MANTLE STRUCTURE AND DYNAMICS UNDER EAST RUSSIA AND ADJACENT REGIONS

Dapeng Zhaoa, Franco Pirajnob and Lucy Liua
a Department of Geophysics, Tohoku University, Sendai 980-8578, Japan
b Geological Survey of Western Australia, East Perth WA 6004, Australia
Keywords: Mantle tomography, intraplate volcanoes, subducting slabs, mantle transition zone, big mantle wedge, mantle plumes
Pages: 925-938

Abstract

We present seismic images of the mantle beneath East Russia and adjacent regions and discuss geodynamic implications. Our mantle tomography shows that the subducting Pacific slab becomes stagnant in the mantle transition zone under Western Alaska, the Bering Sea, Sea of Okhotsk, Japan Sea, and Northeast Asia. Many intraplate volcanoes exist in these areas, which are located above the low-velocity zones in the upper mantle above the stagnant slab, suggesting that the intraplate volcanoes are related to the dynamic processes in the big mantle wedge above the stagnant slab and the deep slab dehydration.

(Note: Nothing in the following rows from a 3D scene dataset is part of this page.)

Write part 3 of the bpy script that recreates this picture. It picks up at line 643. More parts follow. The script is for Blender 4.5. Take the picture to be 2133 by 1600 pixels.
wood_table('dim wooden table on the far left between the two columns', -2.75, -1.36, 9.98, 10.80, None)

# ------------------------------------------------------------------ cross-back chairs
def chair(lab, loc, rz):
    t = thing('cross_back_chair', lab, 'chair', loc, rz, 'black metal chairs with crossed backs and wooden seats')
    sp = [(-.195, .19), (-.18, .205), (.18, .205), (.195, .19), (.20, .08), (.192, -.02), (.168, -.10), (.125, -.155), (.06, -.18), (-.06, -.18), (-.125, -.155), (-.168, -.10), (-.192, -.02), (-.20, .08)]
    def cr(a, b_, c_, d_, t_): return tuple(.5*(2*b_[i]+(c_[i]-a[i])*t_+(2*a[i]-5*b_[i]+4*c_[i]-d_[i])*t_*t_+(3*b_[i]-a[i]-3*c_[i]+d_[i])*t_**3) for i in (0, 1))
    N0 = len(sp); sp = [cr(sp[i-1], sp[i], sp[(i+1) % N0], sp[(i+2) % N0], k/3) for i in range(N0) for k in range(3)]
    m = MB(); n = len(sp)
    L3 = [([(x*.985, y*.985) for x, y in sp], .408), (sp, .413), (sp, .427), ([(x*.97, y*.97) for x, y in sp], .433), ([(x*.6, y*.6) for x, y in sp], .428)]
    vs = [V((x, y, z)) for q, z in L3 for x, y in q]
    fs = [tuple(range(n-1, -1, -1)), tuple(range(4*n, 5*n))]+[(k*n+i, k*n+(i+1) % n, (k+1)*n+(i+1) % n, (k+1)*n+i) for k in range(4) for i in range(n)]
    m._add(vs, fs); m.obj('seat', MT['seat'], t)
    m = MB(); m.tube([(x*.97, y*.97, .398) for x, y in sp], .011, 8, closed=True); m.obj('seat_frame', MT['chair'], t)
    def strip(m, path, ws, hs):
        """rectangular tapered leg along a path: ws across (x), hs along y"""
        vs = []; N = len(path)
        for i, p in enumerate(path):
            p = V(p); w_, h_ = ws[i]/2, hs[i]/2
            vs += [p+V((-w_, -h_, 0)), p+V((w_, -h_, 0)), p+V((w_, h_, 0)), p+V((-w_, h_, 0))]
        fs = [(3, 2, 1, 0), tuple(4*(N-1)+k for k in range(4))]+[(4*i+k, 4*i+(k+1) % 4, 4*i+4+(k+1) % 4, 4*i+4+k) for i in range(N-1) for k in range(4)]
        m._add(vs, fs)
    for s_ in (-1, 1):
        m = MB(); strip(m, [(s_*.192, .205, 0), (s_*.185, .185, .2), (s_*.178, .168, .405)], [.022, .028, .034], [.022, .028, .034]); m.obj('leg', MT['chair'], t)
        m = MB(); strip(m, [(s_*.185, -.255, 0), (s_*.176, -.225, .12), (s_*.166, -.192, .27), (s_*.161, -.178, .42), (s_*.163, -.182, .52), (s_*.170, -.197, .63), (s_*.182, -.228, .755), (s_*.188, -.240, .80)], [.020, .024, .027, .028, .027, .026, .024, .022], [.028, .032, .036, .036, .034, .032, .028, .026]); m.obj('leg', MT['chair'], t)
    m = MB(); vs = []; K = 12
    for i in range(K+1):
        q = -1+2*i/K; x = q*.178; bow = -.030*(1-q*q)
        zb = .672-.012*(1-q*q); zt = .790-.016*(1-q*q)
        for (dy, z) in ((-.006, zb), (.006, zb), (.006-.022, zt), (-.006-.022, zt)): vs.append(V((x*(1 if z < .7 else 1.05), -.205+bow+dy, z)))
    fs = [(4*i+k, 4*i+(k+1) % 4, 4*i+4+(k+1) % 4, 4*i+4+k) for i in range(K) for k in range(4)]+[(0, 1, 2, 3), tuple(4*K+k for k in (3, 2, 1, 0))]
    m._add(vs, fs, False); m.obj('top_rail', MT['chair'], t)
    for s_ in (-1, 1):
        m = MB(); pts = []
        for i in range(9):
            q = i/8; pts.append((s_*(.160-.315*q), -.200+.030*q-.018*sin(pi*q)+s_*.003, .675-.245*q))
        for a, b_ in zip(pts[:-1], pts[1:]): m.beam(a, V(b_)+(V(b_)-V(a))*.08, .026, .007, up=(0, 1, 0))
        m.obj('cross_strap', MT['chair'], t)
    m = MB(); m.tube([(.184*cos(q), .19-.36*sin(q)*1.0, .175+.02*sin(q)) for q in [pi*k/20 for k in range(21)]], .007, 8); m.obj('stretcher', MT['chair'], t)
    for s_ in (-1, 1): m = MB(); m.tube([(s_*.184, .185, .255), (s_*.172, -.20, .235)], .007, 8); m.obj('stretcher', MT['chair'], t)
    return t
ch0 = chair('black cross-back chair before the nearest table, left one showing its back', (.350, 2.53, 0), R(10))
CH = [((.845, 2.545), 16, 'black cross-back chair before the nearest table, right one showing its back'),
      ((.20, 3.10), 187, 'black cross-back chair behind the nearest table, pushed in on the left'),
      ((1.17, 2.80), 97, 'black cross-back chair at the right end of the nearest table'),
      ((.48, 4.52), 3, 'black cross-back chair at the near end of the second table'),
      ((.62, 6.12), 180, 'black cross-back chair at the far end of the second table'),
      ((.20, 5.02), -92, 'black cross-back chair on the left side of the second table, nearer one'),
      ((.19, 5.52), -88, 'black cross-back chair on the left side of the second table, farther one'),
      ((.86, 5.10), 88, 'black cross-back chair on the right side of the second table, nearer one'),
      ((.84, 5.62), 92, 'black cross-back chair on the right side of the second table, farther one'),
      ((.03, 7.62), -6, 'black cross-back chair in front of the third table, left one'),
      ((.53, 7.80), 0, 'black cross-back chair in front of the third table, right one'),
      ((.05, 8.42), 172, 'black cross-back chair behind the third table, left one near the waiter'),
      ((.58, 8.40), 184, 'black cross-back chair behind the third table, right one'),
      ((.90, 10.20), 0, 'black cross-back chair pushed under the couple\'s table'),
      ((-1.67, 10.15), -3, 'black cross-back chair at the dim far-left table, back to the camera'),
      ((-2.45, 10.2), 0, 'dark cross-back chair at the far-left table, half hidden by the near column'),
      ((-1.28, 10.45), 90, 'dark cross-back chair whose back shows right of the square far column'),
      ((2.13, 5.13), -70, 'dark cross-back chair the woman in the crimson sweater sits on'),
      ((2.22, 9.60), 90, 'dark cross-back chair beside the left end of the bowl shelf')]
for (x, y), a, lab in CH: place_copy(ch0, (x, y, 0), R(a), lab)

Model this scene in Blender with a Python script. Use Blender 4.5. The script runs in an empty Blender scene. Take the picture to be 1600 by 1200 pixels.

Teleseismic tomography revealed a low-velocity zone extending down to 660 km depth beneath the Baikal rift zone, which may represent a mantle plume. The bottom depths of the Wadati-Benioff deep seismic zone and the Pacific slab itself become shallower toward the north under the Kamchatka Peninsula, and the slab disappears under the northernmost Kamchatka. The slab loss is considered to be caused by the friction between the slab and the surrounding asthenosphere as the Pacific plate rotated clockwise at about 30 Ma ago, and then the slab loss was enlarged by the slab-edge pinch-off by the hot asthenospheric flow and the presence of Meiji seamounts.